What hurt Baltimore and Pittsburgh's downtowns is the disconnect between residential areas and their downtowns. Ed Bacon, at the opposite end of the Sex and the City philosophy, is often credited with saving Philadelphia's urban population. While he may have dictated all of Philadelphia's mid-century development, he viewed the city as a massive office park. Bacon was a product of his time. Like the vision employed in every other mid-century city, Bacon wanted to chop up Center City into urban islands, focusing on office development and freeways to get commuters in and out. Philadelphia maintained a residential core for the same reason New York and Chicago did. Bacon's vision didn't save Philadelphia's downtown population, but like New York and Chicago we had enough people to survive his vision.

Unfortunately his philosophy left us with suburban amenities far outweighing those of the city. Urban retail in Philadelphia is impractical. It is all or nothing. You can have your dog dyed pink or find a dollar store, but you can't walk to a decent grocery store. While many urban newbies want to make Center City the Delaware Valley's go-to shopping destination, maintaining it as Philadelphia's primary shopping destination is far more important. The suburbs are more than welcome to service the suburbs, but they should not be serving as Philadelphia's primary shopping resource.

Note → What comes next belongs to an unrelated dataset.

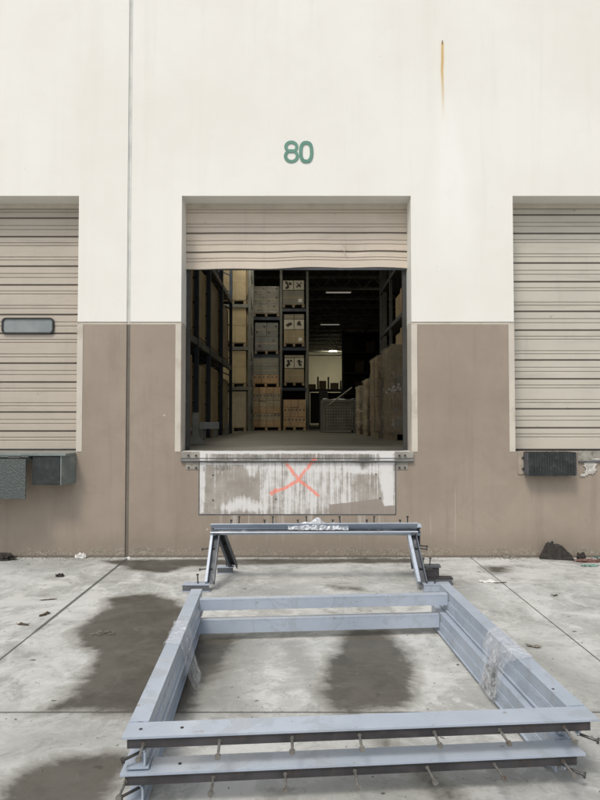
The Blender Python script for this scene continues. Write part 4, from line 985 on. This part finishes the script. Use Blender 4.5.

While Philadelphia may be responsible as our region's cultural center, accepting this responsibility comes with more than 50 years of economic decline, corruption, and poverty. A city can't just accommodate the wealthy or you wind up with the fallout San Francisco, DC, and Boston are currently experiencing from attempting to maintain the illusion of extremely high standards. We do have a responsibility as the region's cultural representative to set extremely high cultural standards but that is not synonymous with high end shopping. To truly embrace these high cultural standards, a culture must acknowledge and accommodate all of its demographics. Sadly cultures that preach tolerance from a soap box are often the same cultures that sweep their economic diversity under the rug...or ship it to Oakland.

Realistically, retail on Chestnut Street and Market East mirror a large part of Philadelphia's population and thus generate a large chunk of tax revenue. Walnut Street represents the idealistic philosophy that has left other major cities in the red as it is afforded by a much smaller part of Philadelphia's population. Both have their place and balance is vital.

The idea that a city should be on the high end of everything is completely at odds with what the American city is and has always been. The worn storefronts on Chestnut Street and Market East serve as Philadelphia's downtown staples because the Sex and the City set has convinced us that they should be Starr restaurants or nothing, leaving us in the middle to drive to the suburbs for paper towels because this small population of vocal snobs thinks Center City is too good for a Target. A city can't sustain itself on luxuries and the upper-middle class. To succeed we need to accommodate, and tolerate, everyone.